> [To be done]:
In the records below, begin at the line containing "Model this scene" and end at the line containing "nt.nodes.clear()"; quote every line in that span exactly, including both boundary lines, and no others.

***** Entries

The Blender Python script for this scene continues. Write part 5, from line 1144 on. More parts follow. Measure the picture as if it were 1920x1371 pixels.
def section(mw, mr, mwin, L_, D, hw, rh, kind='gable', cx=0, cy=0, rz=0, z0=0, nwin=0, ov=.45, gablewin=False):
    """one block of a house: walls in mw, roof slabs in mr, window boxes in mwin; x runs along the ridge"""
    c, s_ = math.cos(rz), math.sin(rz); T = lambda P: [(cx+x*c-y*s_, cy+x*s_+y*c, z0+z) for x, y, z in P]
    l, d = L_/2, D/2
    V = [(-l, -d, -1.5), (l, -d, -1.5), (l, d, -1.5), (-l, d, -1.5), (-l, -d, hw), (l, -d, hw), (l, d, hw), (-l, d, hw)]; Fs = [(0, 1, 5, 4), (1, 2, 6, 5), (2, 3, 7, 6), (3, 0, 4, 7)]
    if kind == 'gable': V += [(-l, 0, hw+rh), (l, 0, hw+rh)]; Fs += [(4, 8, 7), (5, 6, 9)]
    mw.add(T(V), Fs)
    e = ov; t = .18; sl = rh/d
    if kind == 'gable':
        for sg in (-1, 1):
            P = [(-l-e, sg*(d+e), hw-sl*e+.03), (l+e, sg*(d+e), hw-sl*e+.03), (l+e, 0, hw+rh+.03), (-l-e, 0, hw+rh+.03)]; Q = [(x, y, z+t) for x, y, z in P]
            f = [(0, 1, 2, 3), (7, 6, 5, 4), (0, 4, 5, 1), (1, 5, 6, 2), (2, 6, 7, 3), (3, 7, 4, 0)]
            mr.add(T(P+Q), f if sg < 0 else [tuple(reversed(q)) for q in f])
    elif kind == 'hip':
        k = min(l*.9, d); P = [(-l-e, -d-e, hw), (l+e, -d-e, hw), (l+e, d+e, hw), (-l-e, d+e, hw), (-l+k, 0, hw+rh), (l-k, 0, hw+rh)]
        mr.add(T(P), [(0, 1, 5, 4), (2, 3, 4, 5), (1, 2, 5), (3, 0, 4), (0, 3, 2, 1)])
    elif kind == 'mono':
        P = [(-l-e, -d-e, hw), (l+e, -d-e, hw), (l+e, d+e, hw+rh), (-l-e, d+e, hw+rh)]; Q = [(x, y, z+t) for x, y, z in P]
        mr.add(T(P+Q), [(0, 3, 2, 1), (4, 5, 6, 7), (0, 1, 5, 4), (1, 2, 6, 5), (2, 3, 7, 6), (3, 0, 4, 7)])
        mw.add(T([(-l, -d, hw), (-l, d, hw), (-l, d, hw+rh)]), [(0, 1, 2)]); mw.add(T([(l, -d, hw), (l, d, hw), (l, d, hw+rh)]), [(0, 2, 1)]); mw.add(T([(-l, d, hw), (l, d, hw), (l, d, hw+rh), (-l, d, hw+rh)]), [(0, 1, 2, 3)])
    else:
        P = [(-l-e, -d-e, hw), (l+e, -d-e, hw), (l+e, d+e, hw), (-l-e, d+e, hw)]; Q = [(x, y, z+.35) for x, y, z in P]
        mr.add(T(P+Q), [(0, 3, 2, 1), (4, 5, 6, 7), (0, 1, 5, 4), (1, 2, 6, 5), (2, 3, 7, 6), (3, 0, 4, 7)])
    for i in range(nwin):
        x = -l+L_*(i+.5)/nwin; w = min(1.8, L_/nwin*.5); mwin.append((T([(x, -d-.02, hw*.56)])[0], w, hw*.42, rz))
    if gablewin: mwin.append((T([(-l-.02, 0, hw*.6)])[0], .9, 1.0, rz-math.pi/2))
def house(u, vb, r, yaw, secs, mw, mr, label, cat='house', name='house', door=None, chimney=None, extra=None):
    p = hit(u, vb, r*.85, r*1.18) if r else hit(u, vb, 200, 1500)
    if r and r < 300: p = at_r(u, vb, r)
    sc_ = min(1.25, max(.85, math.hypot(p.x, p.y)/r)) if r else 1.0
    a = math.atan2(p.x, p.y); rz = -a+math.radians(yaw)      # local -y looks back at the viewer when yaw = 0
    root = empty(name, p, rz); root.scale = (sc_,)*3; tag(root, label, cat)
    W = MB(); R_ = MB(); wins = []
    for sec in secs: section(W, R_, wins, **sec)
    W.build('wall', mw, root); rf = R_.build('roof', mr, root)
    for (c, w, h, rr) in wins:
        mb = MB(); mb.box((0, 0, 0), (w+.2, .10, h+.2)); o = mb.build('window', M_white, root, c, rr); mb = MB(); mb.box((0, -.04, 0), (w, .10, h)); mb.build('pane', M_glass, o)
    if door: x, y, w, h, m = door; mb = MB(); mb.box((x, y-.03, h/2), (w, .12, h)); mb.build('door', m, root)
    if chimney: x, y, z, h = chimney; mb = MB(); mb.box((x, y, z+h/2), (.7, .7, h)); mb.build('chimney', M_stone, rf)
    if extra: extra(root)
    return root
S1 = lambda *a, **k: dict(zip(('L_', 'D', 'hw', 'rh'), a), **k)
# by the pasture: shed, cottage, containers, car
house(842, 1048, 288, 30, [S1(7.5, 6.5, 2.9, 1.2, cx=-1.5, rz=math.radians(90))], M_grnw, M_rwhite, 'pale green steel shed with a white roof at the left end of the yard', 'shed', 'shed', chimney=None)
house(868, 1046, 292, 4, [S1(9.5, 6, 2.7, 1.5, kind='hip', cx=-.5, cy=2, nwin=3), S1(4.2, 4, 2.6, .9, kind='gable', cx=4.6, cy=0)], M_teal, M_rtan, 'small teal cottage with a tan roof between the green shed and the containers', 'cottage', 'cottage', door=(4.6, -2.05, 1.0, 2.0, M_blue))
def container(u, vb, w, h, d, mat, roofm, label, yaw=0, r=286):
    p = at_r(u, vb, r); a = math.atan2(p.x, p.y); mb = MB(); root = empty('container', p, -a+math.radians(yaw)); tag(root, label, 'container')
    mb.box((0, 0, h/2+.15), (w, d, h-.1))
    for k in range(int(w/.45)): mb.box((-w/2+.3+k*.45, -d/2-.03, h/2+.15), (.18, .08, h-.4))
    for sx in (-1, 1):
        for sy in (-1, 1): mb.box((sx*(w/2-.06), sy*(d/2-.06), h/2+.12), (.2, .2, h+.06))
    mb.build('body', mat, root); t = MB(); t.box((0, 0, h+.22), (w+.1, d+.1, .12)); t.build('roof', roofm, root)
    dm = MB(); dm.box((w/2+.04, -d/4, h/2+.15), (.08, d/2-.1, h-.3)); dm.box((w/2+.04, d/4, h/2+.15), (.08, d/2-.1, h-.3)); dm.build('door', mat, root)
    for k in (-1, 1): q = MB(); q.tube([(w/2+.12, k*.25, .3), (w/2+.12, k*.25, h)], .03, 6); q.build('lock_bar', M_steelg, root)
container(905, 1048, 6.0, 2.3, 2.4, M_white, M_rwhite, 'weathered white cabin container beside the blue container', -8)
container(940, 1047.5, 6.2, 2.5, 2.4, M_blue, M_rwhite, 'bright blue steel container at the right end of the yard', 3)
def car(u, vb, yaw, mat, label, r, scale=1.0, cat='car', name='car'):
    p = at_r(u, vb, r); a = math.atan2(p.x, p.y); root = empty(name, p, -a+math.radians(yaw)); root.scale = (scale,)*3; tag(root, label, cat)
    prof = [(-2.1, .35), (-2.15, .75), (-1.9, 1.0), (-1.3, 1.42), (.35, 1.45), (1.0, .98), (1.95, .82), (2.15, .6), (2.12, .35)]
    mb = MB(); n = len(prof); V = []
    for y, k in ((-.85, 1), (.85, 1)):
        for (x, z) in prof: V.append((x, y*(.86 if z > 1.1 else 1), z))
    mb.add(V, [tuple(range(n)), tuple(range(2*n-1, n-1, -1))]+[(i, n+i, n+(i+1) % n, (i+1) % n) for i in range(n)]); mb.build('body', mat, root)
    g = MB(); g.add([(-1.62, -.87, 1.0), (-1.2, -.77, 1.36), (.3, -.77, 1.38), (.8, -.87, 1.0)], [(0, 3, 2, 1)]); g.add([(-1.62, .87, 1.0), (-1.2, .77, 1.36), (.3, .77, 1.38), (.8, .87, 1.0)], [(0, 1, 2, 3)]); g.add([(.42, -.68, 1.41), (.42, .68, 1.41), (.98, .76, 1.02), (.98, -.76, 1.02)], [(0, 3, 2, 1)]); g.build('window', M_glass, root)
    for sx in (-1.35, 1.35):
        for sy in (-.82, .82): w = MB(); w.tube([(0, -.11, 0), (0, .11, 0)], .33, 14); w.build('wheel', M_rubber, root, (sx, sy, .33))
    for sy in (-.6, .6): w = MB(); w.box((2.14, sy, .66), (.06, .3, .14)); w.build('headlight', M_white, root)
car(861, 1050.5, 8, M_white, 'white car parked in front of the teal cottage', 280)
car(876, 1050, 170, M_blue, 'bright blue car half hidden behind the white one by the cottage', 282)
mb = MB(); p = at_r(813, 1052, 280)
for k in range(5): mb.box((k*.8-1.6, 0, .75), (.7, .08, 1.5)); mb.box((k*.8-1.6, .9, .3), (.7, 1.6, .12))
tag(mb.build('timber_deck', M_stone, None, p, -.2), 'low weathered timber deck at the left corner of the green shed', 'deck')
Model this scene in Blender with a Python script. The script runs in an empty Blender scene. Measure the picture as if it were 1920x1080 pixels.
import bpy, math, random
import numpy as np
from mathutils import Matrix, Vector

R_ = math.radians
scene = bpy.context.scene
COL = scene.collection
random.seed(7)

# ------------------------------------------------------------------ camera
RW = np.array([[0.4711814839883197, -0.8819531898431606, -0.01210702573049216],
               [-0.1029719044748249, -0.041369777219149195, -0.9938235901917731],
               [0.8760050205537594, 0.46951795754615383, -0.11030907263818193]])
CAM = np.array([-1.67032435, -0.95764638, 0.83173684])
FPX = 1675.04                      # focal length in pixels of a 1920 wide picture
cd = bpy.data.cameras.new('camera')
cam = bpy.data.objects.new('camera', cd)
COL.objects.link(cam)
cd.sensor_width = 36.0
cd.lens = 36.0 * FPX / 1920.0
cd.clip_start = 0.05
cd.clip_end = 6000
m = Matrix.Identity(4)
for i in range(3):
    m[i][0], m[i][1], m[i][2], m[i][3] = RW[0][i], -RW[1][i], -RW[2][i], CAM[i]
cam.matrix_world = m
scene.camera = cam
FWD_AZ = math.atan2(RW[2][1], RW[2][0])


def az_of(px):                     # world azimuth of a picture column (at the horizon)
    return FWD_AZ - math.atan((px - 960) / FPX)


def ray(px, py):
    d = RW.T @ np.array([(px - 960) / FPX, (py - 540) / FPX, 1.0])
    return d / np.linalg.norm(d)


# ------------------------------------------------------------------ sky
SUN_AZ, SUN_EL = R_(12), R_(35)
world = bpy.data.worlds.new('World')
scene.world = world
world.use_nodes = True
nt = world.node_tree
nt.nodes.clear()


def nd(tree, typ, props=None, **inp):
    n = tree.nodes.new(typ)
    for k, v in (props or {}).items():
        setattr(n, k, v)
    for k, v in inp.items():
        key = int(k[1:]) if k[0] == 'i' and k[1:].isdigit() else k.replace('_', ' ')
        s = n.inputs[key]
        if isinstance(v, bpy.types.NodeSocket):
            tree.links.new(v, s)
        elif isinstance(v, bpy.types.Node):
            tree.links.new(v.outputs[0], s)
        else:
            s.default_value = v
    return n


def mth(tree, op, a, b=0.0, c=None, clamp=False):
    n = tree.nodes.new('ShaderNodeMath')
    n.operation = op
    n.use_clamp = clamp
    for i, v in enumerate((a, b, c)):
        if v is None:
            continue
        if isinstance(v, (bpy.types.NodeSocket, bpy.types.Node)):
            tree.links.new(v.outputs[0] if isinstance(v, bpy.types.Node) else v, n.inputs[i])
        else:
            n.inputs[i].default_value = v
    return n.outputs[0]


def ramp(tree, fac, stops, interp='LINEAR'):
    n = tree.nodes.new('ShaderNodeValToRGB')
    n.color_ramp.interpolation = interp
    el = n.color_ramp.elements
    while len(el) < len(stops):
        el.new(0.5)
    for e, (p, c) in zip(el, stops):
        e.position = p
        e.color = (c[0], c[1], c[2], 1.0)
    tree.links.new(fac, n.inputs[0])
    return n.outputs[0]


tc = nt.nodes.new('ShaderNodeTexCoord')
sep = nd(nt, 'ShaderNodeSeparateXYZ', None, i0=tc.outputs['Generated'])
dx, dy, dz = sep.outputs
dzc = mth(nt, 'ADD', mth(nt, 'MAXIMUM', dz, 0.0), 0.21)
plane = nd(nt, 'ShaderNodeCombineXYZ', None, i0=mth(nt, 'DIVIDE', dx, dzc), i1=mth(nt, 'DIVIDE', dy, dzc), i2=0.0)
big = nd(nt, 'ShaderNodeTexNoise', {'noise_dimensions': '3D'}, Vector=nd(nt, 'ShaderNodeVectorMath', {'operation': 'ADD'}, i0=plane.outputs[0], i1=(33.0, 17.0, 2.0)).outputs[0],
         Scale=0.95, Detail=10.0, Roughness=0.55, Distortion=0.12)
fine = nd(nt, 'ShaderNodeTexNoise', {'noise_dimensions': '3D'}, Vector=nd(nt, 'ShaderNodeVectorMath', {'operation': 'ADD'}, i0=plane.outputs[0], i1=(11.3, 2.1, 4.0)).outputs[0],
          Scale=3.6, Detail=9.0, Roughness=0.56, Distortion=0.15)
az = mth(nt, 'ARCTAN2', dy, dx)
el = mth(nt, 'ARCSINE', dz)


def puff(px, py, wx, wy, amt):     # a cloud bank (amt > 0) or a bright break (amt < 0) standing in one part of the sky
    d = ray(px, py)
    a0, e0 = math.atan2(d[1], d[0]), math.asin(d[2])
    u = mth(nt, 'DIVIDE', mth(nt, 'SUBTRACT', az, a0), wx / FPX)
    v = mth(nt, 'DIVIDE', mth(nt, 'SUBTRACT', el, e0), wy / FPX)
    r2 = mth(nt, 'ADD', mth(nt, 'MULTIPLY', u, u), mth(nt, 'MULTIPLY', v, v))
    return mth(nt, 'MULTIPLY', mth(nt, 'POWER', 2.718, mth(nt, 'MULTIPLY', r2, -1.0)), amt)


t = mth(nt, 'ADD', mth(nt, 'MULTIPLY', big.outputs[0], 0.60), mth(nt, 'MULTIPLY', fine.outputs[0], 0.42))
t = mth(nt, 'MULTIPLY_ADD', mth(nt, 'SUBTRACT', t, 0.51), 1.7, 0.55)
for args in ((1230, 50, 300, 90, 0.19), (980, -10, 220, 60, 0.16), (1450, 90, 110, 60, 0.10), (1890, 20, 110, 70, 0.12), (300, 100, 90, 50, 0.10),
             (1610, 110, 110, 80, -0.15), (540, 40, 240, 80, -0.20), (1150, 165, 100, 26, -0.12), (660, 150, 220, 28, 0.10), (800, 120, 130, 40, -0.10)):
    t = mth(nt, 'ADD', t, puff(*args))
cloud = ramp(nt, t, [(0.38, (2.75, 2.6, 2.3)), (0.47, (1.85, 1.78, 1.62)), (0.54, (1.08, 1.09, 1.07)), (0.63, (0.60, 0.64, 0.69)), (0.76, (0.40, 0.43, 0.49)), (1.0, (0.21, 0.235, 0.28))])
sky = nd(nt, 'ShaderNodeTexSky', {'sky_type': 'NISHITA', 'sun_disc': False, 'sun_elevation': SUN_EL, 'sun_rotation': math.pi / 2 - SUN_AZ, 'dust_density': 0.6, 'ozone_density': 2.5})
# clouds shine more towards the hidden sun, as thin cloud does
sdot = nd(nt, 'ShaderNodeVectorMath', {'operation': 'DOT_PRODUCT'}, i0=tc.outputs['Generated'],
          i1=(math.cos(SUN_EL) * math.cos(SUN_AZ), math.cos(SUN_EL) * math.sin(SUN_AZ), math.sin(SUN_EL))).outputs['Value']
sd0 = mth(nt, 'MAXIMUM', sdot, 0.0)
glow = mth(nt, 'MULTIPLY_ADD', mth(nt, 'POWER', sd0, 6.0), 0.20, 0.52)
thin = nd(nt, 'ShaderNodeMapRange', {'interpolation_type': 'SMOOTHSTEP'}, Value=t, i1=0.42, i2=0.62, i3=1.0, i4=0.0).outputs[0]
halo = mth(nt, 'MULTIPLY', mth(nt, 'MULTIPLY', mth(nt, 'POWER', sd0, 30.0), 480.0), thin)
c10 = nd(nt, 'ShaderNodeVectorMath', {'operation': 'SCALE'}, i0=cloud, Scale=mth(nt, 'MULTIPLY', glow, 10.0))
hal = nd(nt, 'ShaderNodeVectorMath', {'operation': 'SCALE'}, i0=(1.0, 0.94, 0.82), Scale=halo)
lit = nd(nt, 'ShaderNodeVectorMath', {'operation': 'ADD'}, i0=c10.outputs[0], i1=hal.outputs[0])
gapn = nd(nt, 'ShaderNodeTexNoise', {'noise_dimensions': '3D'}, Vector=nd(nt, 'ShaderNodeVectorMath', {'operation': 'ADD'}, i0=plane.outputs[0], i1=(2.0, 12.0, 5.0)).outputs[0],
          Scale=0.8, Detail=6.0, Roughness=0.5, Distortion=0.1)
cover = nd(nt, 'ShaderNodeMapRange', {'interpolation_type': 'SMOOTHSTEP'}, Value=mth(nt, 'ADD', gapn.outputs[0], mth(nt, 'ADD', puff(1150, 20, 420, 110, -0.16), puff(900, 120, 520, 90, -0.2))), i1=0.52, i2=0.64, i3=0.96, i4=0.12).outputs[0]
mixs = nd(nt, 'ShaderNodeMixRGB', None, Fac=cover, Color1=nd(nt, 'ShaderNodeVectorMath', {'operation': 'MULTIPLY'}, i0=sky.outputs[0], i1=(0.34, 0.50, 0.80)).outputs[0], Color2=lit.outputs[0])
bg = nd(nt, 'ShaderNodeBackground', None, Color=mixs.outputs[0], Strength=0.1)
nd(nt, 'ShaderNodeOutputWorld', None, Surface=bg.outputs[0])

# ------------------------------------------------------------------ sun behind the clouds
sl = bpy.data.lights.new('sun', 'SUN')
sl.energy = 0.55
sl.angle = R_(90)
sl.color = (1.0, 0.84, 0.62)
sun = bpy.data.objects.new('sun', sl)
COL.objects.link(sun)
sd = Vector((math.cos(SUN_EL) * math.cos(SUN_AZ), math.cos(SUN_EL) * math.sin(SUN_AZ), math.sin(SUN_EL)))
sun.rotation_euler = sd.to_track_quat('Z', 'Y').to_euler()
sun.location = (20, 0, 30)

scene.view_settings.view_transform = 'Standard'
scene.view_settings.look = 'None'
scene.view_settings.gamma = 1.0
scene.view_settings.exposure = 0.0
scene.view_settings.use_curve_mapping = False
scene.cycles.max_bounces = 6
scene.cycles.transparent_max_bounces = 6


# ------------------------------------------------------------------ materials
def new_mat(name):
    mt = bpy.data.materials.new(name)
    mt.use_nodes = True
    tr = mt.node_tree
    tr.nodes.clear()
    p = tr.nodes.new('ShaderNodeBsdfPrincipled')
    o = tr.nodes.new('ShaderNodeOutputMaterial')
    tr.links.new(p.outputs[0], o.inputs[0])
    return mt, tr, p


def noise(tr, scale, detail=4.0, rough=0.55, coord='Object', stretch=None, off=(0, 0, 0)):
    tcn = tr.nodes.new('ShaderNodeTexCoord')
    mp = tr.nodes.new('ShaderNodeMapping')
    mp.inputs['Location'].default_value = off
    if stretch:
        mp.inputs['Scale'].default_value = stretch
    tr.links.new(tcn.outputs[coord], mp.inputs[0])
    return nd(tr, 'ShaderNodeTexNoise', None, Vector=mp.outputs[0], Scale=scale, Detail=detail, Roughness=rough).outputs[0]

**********

> [Response for this exercise]:
Model this scene in Blender with a Python script. The script runs in an empty Blender scene. Measure the picture as if it were 1920x1080 pixels.
import bpy, math, random
import numpy as np
from mathutils import Matrix, Vector

R_ = math.radians
scene = bpy.context.scene
COL = scene.collection
random.seed(7)

# ------------------------------------------------------------------ camera
RW = np.array([[0.4711814839883197, -0.8819531898431606, -0.01210702573049216],
               [-0.1029719044748249, -0.041369777219149195, -0.9938235901917731],
               [0.8760050205537594, 0.46951795754615383, -0.11030907263818193]])
CAM = np.array([-1.67032435, -0.95764638, 0.83173684])
FPX = 1675.04                      # focal length in pixels of a 1920 wide picture
cd = bpy.data.cameras.new('camera')
cam = bpy.data.objects.new('camera', cd)
COL.objects.link(cam)
cd.sensor_width = 36.0
cd.lens = 36.0 * FPX / 1920.0
cd.clip_start = 0.05
cd.clip_end = 6000
m = Matrix.Identity(4)
for i in range(3):
    m[i][0], m[i][1], m[i][2], m[i][3] = RW[0][i], -RW[1][i], -RW[2][i], CAM[i]
cam.matrix_world = m
scene.camera = cam
FWD_AZ = math.atan2(RW[2][1], RW[2][0])


def az_of(px):                     # world azimuth of a picture column (at the horizon)
    return FWD_AZ - math.atan((px - 960) / FPX)


def ray(px, py):
    d = RW.T @ np.array([(px - 960) / FPX, (py - 540) / FPX, 1.0])
    return d / np.linalg.norm(d)


# ------------------------------------------------------------------ sky
SUN_AZ, SUN_EL = R_(12), R_(35)
world = bpy.data.worlds.new('World')
scene.world = world
world.use_nodes = True
nt = world.node_tree
nt.nodes.clear()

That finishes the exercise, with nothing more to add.